Where does the work of modern rational healing agencies such as psychotherapy end and the inspiration of the Holy Spirit begin? The answer is, of course, that whatever work is undertaken to relieve pain or dispel ignorance is inspired by the Spirit of God. Every scientific discovery, every philosophical insight, every human aspiration that yearns for truth is due to the inspiration of that Spirit. But rational healing is applied from outside the person. It aims at disclosing the chaos within to the conscious gaze of the person, so that he may gain understanding of the deeper springs of his present infirmity. Such understanding helps to dispel feelings of guilt and releases him from a self-inflicted isolation. At last he can see how much in common he has with others and that his own inner pains are not unique. In diverse ways these patterns of suffering are repeated in the lives of all people. Yet all this intellectual knowledge may not, of itself, effect the slightest change in the inner attitude of the person. He can enjoy rationalising it to the extent of boring his friends with his psychological expertise, but inwardly he may remain as far from his centre as ever. Healing comes like a thief in the night, unheralded and unprepared, when a sudden change of heart is felt and the darkness of the past is lifted. Then at last the person is released from the imprisonment of childish ways of thought and outdated attitudes of mind, and he begins to reflect on his life clearly, perhaps for the first time. The emergence of the Spirit is sudden, authoritative, and incontrovertible. It unlocks the person's inner life, and he becomes less closed in on himself and more ready to open himself up to the love and the wounding of his brothers. The Spirit effects this opening of what was previously shut and inaccessible by the power of love. This love binds the broken personality, and sets in motion the transformation of all the unhealed elements within it. The Spirit is the heart of all healing, the centre of the process of restoration to wholeness. But it cannot be ordered from a distance, nor can it be attained from within until all selfish striving for mastery had been rejected.

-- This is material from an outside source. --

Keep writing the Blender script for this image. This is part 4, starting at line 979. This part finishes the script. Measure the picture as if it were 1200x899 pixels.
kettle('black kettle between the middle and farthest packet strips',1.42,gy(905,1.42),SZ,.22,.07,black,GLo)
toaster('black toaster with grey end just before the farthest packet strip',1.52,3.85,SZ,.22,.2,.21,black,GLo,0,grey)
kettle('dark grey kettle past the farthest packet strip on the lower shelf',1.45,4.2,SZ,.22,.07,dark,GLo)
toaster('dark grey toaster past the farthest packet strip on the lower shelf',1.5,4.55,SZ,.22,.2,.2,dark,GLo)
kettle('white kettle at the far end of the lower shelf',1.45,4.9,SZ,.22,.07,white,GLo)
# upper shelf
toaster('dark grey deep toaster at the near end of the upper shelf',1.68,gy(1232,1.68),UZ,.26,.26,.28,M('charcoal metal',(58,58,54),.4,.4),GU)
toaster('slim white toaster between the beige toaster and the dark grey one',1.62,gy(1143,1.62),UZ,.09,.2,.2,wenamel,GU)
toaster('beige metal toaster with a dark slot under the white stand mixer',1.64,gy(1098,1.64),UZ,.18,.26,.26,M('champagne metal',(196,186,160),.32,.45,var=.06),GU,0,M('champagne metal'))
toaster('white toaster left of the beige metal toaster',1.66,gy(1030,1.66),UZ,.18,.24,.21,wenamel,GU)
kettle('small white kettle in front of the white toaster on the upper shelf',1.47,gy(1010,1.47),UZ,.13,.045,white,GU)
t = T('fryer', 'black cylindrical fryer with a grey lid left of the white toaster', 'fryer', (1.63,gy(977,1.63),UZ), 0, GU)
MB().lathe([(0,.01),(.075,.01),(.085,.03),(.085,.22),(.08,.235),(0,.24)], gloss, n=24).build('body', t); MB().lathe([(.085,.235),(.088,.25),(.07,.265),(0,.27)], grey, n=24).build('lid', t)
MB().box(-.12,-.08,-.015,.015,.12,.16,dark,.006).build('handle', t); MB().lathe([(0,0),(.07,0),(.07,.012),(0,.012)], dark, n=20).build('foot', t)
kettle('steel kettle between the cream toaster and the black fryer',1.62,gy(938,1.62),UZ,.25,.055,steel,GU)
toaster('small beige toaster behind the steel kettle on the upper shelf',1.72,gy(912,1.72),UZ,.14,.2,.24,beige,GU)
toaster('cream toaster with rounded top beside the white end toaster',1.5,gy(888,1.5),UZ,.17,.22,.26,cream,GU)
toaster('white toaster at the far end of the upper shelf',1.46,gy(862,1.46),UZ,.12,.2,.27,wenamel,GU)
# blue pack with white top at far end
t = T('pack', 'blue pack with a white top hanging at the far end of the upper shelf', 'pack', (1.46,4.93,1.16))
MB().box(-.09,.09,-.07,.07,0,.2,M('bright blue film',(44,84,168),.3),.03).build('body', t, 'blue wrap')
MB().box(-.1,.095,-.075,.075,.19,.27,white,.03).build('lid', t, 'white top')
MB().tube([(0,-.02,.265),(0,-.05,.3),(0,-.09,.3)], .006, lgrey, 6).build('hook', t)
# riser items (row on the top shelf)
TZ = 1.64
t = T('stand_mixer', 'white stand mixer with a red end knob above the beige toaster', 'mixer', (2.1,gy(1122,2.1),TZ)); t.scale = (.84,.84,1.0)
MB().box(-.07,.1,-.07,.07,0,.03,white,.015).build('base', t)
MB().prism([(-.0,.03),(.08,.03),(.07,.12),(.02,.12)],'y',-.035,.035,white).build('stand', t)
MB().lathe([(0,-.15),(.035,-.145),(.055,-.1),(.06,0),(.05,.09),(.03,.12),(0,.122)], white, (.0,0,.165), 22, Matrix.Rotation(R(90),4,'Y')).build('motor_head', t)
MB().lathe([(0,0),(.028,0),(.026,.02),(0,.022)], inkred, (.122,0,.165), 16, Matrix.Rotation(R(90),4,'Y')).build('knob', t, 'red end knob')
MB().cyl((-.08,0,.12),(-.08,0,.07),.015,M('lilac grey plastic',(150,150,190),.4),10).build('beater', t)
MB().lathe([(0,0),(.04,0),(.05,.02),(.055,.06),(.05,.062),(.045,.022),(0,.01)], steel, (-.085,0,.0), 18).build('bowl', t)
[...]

It can therefore be deduced that only when a person has the honesty and courage to face the shadow within himself, and, at the same time, the faith to present himself fully to God as a living sacrifice, will the Spirit enter his life both as a gift from without and as a burning presence in the depth of his soul. It is the proof of God's unreserved, unquenchable love for him, and if for him, for all creation also. The Spirit is also the cosmic presence by Whom each individual grows into the stature of a real person, with Jesus Christ as the end as well as the promise of that perfection.

To summarise, it can be said that the regeneration of the personality is the heart of the process of healing and is the central work of the Holy Spirit in our lives. He makes us aware of the aberrations within us, gives us the courage to face them and accept them as integral parts of our nature, and fills us with the intuition of God's love for us as we now stand. In this way we do not need to divert our gaze from any aspect of ourselves, and can stand naked once more before our Maker as did Adam and Eve before they committed the act of insolent pride, exalting themselves above God, and separating themselves from Him. In this trusting nakedness, our essential beauty is once more revealed, so that even those aspects of our personality which were previously perverse and shameful are now within reach of God's grace. And then they are transformed into something beautiful and holy. This transformation is aided by al1 the healing agencies available to us, but the act itself is supernatural, being divine in origin. To be receptive to this Spirit that regenerates the personality, the pre-requisites are honesty, courage, humility and faith. It may take years before the incubus within is removed, but even during this period of waiting, one's sympathies are broadened and one can become an ever more useful servant for others. Our wounds become the agents for healing once we have transcended both self-pity and self abhorrence, and have come to identify ourselves more with other people.

It is worth remembering that this process did not even really begin in the lives of Jesus' disciples until their Master left them on their own.